Back at the Center, a middle-aged man and woman danced and frolicked to music from a boombox while a small, hairy dog looked onward at their side. Their diligence seemed to equate with rehearsing for an imminent performance in the future. They paid me no mind, and I didn’t with them.

It was at that moment that I tied everything together. I realized that I no longer possessed a sense of wonder that is synonymous with youth. Not too long ago, I would have been tickled with simple amusement at the sight of this quirky couple and their canine cohort. I would have mused over their arbitrary efforts and location—the myriad possibilities of their intentions and origins.

I would have felt joy at watching the nearby city streets emitting their own special music, new to my ears as a visitor. The pedestrians and storefronts would have told stories that I knew would continue on without my witness—the mystery of it all intriguing me.

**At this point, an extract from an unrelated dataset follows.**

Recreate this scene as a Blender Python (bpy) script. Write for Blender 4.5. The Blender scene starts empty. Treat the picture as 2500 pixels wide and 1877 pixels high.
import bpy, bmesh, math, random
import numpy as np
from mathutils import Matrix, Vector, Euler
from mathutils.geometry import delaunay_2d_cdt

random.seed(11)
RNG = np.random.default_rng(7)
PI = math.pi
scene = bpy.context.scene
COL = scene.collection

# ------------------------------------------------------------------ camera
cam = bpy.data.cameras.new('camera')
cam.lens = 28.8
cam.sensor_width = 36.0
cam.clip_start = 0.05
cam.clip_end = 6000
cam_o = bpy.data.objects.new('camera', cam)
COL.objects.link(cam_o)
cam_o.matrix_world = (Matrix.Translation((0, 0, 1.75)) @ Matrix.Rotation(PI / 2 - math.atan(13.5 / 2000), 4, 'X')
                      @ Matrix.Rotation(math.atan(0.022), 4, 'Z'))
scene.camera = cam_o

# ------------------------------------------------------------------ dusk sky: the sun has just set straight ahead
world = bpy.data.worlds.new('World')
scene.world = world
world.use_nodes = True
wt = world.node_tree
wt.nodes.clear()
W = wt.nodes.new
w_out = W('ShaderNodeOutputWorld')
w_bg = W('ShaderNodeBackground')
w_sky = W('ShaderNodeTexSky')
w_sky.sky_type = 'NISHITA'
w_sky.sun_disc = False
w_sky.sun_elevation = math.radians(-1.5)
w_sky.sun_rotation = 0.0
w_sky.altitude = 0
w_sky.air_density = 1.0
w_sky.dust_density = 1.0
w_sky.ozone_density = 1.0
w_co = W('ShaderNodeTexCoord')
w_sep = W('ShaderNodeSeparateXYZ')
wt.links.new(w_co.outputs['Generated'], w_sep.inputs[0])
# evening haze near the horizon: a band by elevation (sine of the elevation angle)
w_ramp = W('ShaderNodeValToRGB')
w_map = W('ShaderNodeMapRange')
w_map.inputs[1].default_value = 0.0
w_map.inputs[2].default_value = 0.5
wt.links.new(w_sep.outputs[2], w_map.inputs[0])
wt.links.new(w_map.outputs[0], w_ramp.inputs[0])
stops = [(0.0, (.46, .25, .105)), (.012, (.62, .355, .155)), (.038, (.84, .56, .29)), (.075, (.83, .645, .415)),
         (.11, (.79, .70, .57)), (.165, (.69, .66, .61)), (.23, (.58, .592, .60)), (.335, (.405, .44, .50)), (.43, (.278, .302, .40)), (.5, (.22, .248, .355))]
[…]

I would’ve felt this like a child on a Saturday morning: plain reverence at the beauty of life and all it had to offer on one special day. Now? I’d woken up on a new day, and didn’t recognize what I saw in the mirror anymore. Or I did—I looked just like the hardened cynics who had scoffed at me whenever I expressed unmitigated wonder in this city.

I realized: there was no sense of wonder for me anymore, because there was nothing new for me to see in this city. I knew the end of each story now, or rather: I knew where I belonged in the context of each one. I knew what to expect. I’d been trying in vain to make a connection in this fractured city, to no avail. What did that tell me?

Without ambiguity, there is no need to be curious anymore. This is why people settle down and stop exploring. It isn’t necessarily a choice. It’s an acceptance of who you are and how you are received in this world. I was just holding out on it for much longer than most.